The AMD Ryzen 5 6600HS is a processor for big (gaming) laptops based of the Rembrandt generation. The R5 6600HS integrates six of the eight cores based on the Zen 3+ microarchitecture. They are clocked at 3.3 (guaranteed base clock) to 4.5 GHz (Turbo) and support SMT / Hyperthreading (12 threads). The chip is manufactured on the modern 6 nm TSMC process. The HS variant is notable for its 10 W lower TDP than the usual 45 W and therefore a lower sustained performance than the H version.
The new Zen 3+ is a refresh of the Zen 3 architecture and should not offer a lot of changes. The chip itself however, offers a lot of new features, like support for USB 4 (40 Gbps), PCI-E Gen 4, DDR5-4800MT/s or LPDDR5-6400MT/s, WiFi 6E, Bluetooth LE 5.2, DisplayPort 2, and AV1 decode.

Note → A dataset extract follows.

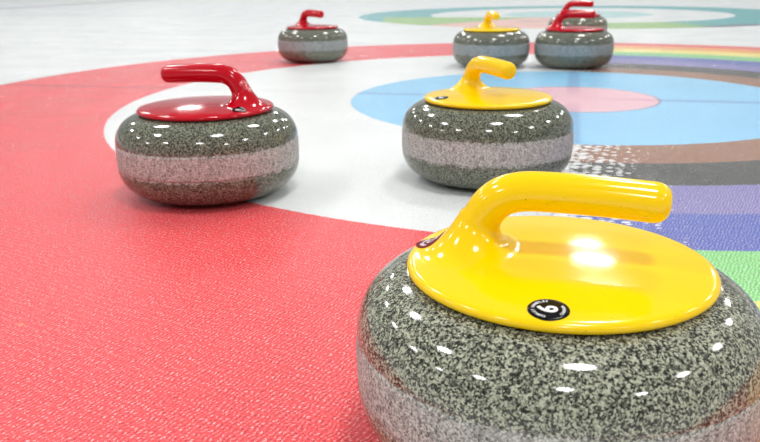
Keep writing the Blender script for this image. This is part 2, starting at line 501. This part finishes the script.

The processor performance should be faster than the old Ryzen 5 5600HS thanks to the higher clock rates. However, the new Alder Lake H-series CPUs, like the i5-12600H should offer a higher performance. The similar R5 6600H (45W) has a higher TDP and therefore should be faster when running long term multi-threaded loads.
In the 6000 series, AMD finally switched to the current RDNA 2 graphics architecture for the iGPU. The 6600HS only offers the slower Radeon 660M with 6 of the 12 CUs enabled and 1.9 GHz max. clock rate.
The TDP of the APU is specified at 35 Watts making the Ryzen 5 better suited for thin and light laptops. The power efficiency should be very good, thanks to the improved 6nm process and additional power saving features in the 6000 series.